**PROMPT:**
Return the first line, the line containing "for px in (615, 642): c", and every line between them, exactly as they stand.

**GIVEN INFORMATION:**
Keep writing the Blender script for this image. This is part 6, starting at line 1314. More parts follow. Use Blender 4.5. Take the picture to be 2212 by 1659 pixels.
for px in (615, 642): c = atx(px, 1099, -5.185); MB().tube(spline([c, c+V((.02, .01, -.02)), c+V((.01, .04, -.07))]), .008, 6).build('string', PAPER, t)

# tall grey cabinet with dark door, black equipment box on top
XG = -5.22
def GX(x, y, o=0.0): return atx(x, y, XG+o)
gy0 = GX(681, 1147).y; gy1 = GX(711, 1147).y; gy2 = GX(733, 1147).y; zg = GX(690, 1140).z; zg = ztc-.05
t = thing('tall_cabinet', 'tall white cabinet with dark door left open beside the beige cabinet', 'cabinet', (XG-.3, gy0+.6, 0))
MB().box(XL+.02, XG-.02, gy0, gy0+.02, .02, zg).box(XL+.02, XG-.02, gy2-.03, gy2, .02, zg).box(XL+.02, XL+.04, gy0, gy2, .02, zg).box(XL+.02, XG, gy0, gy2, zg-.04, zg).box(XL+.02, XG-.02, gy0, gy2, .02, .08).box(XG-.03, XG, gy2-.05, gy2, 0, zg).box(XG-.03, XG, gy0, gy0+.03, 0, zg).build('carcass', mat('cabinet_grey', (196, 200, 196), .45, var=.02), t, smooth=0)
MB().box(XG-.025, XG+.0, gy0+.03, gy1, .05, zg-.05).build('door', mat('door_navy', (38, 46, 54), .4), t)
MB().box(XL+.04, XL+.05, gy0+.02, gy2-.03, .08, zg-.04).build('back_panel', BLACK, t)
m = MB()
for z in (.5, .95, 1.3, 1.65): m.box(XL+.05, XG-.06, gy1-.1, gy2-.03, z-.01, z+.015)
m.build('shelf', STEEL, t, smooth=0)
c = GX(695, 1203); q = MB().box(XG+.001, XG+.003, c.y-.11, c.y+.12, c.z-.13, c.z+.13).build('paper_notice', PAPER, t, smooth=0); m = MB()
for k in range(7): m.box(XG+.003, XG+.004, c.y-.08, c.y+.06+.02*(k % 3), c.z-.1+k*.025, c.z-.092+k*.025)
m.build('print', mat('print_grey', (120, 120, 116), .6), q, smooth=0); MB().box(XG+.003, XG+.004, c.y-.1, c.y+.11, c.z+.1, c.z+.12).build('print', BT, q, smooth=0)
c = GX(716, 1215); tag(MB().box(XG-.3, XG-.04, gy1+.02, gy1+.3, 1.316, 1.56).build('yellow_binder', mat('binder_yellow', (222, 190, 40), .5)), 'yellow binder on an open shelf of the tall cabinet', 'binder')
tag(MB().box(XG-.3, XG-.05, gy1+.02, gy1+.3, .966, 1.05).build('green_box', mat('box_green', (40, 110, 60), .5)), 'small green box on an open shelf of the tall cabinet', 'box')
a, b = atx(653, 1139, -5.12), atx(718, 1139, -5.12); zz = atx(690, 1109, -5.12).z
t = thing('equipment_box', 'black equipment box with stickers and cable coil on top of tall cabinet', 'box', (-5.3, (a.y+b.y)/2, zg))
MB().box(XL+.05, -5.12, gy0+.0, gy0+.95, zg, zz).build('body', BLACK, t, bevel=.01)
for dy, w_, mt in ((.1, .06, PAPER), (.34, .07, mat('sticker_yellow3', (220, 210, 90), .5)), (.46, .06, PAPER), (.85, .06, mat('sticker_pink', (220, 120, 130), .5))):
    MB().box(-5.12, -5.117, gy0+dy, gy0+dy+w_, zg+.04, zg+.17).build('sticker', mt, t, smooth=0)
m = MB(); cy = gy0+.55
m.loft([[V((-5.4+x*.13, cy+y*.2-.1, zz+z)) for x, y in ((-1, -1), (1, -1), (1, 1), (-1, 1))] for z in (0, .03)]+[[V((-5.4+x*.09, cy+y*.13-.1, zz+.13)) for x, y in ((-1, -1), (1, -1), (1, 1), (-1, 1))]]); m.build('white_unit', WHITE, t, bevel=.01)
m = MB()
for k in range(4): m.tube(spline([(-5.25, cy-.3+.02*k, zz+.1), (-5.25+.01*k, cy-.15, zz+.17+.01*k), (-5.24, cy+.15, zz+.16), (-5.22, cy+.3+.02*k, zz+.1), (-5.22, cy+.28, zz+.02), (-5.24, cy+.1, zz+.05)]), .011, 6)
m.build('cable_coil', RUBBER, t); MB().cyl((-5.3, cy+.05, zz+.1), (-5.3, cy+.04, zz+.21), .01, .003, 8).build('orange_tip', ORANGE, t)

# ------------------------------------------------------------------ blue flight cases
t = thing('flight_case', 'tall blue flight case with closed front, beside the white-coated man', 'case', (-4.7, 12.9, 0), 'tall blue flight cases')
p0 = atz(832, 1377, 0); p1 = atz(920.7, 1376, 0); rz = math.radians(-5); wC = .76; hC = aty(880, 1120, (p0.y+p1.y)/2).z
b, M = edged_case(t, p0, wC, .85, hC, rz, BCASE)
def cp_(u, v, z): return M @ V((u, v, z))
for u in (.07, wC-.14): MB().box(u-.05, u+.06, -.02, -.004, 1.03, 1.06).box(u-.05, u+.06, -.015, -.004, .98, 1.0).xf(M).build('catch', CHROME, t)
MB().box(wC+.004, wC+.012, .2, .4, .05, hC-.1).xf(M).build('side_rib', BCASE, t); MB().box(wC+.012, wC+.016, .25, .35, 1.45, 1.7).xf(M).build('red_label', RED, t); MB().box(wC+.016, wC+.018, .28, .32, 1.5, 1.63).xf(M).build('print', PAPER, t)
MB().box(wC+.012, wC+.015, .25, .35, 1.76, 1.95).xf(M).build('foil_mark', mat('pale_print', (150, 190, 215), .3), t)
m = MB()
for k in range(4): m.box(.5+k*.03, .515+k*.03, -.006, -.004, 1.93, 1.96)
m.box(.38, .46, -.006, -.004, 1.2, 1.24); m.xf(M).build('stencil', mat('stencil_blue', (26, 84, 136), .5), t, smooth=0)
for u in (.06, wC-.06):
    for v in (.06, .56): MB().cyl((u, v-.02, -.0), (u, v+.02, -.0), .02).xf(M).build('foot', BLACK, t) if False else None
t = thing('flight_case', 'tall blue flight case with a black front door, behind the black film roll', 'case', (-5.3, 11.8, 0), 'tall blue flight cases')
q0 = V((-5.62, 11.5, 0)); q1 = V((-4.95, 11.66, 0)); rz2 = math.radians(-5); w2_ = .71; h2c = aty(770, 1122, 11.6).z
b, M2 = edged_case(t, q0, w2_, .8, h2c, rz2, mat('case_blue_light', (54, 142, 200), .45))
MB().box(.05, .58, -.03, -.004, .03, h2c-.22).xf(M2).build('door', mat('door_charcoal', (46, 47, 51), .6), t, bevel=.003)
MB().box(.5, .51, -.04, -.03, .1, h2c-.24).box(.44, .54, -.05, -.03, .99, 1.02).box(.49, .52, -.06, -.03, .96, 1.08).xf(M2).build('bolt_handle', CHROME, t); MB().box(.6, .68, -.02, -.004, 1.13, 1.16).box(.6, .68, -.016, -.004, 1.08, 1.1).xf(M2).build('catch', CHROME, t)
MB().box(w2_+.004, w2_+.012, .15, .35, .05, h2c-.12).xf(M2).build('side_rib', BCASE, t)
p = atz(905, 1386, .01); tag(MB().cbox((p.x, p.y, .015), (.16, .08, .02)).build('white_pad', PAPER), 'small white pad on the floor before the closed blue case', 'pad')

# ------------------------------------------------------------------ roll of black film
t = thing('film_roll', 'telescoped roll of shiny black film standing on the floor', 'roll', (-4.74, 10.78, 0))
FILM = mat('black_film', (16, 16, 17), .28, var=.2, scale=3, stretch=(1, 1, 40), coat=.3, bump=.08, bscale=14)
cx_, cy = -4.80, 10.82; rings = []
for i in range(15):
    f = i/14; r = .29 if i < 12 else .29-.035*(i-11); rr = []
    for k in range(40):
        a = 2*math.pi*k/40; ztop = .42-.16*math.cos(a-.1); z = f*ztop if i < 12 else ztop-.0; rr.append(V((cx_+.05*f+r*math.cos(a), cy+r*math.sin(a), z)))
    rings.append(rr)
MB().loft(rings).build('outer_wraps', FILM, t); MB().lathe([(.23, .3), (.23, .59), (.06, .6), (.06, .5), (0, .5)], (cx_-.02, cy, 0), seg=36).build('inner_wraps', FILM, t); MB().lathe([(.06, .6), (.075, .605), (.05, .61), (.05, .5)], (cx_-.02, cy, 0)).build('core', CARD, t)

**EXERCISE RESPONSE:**
Keep writing the Blender script for this image. This is part 6, starting at line 1314. More parts follow. Use Blender 4.5. Take the picture to be 2212 by 1659 pixels.
for px in (615, 642): c = atx(px, 1099, -5.185); MB().tube(spline([c, c+V((.02, .01, -.02)), c+V((.01, .04, -.07))]), .008, 6).build('string', PAPER, t)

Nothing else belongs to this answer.